In this Qi Men Dun Jia lesson, Mr. Dougles Chan analyzes a sensitive relationship and divorce question. A woman born in 1993 asks about her marriage status and whether she should divorce. This case shows that relationship readings are not only about finding the spouse symbol. They require correct process, interpretation, and responsible wording.
The first step is to clean the chart with Tai Sui, Six Punishment, and Enter Grave. After the chart is cleaned, students try to identify the woman, man, and marriage palace. Because the woman’s birth year is given, some students first try to use the year stem and then derive the opposite spouse symbol from it. Mr. Dougles Chan corrects this mistake.
The proper method is to use the modern method first. In relationship reading, the female and male are represented by the standard male-female stem pairing method, not by taking the woman’s birth-year stem and then creating a new corresponding spouse symbol from that. If the reader mixes methods incorrectly, the chart can reverse and the answer becomes confusing.
This is one of the biggest lessons in the case: process matters. If the first reference point is wrong, everything after that becomes wrong. The reader may give advice based on a mistaken setup.
In the modern method, the woman and man are located properly, and the marriage palace is checked. The marriage does not look completely destroyed on the surface. There are signs of connection and normal relationship structure. However, when students look deeper, it is not peaceful.
The marriage palace shows Fearless and View Door. In this context, Fearless can represent small issues, irritation, and quarrels over details. View Door also relates to details, observation, and focusing on specific points. Together, this can show a marriage where the couple argues about small matters repeatedly. From the outside, the marriage may look normal or even beautiful, but daily life can be tiring because both sides keep reacting to small details.
The woman’s condition also needs to be checked. Depending on which layer is used, she may appear stressed, financially concerned, or affected by the relationship. Money becomes a relevant factor because divorce is not only emotional. It also affects living expenses, legal costs, children, family arrangements, and future stability.

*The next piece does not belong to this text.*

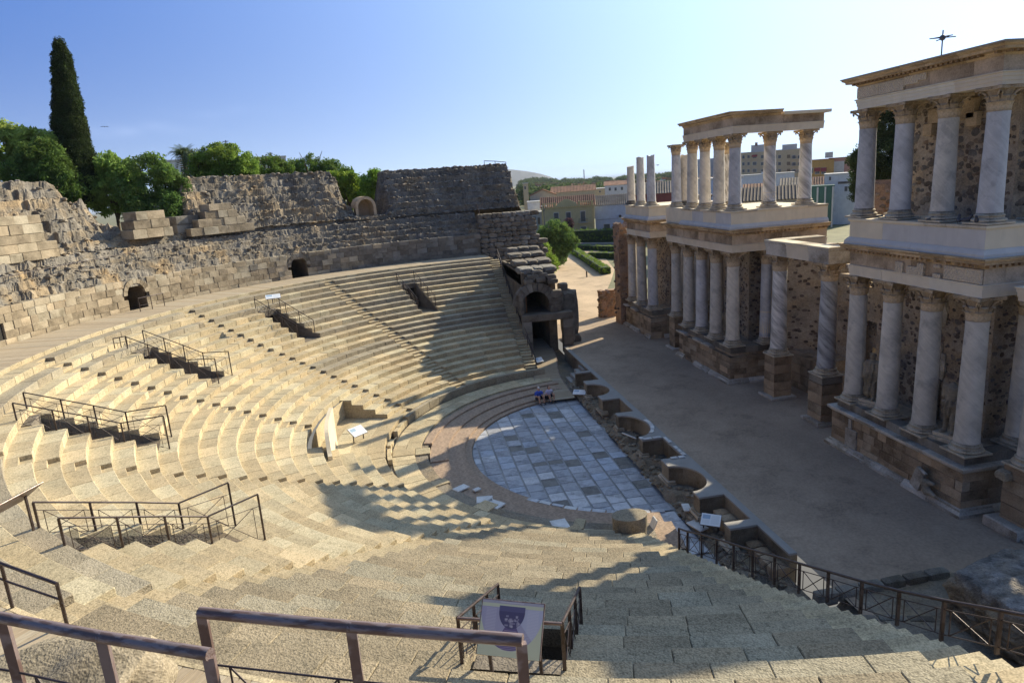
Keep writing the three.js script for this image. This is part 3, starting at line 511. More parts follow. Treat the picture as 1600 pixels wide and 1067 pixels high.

Mr. Dougles Chan reminds students that a divorce reading must be handled carefully. If a practitioner says “yes, divorce” too easily, that sentence can change a person’s life and affect an entire family. If there are children, the impact becomes even bigger. A careless statement can damage the woman, the husband, and the household.
Therefore, the reader should not decide the divorce for the client. The right approach is to give a situation analysis. Explain what the chart shows if she stays, and what may happen if she divorces. Then allow her to make the decision herself. The practitioner can advise, but should not take ownership of such a life-changing choice.
Mr. Dougles Chan also introduces the use of the older method as a second layer. If the modern method gives an unclear answer, the older method can be applied to gain more insight. The modern method is phase one. If the answer is still blurry, use the old-school method as phase two. Do not mix both methods randomly from the start.
When the older method is considered, another layer of the relationship appears. The chart can show more unhappiness, instability, and possible difficulty between the couple. However, the purpose of the old method is not to force a divorce conclusion. It is to provide additional confirmation and deeper context.
The key message is that marriage readings are complex because human relationships are complex. A chart may show disharmony, but disharmony alone is not enough to tell someone to end a marriage. The reader must check the marriage palace, the man, the woman, the relationship structure, financial factors, and the overall situation.
This lesson also teaches emotional responsibility. A Qi Men Dun Jia practitioner is not only reading symbols. The practitioner is speaking into someone’s life. The delivery of the message matters as much as the analysis. If the message is too direct, careless, or dramatic, it may create harm.
The conclusion of this case is not a simple “yes” or “no” to divorce. The marriage has problems, especially repeated arguments and tension over small details. It may be tiring and difficult, but the decision must be made by the woman herself after understanding the consequences.
This lesson teaches Qi Men Dun Jia students how to read divorce questions, avoid mixing modern and old methods incorrectly, identify the marriage palace, interpret Fearless and View Door in relationship context, use the old method only as a second layer, and deliver sensitive advice responsibly.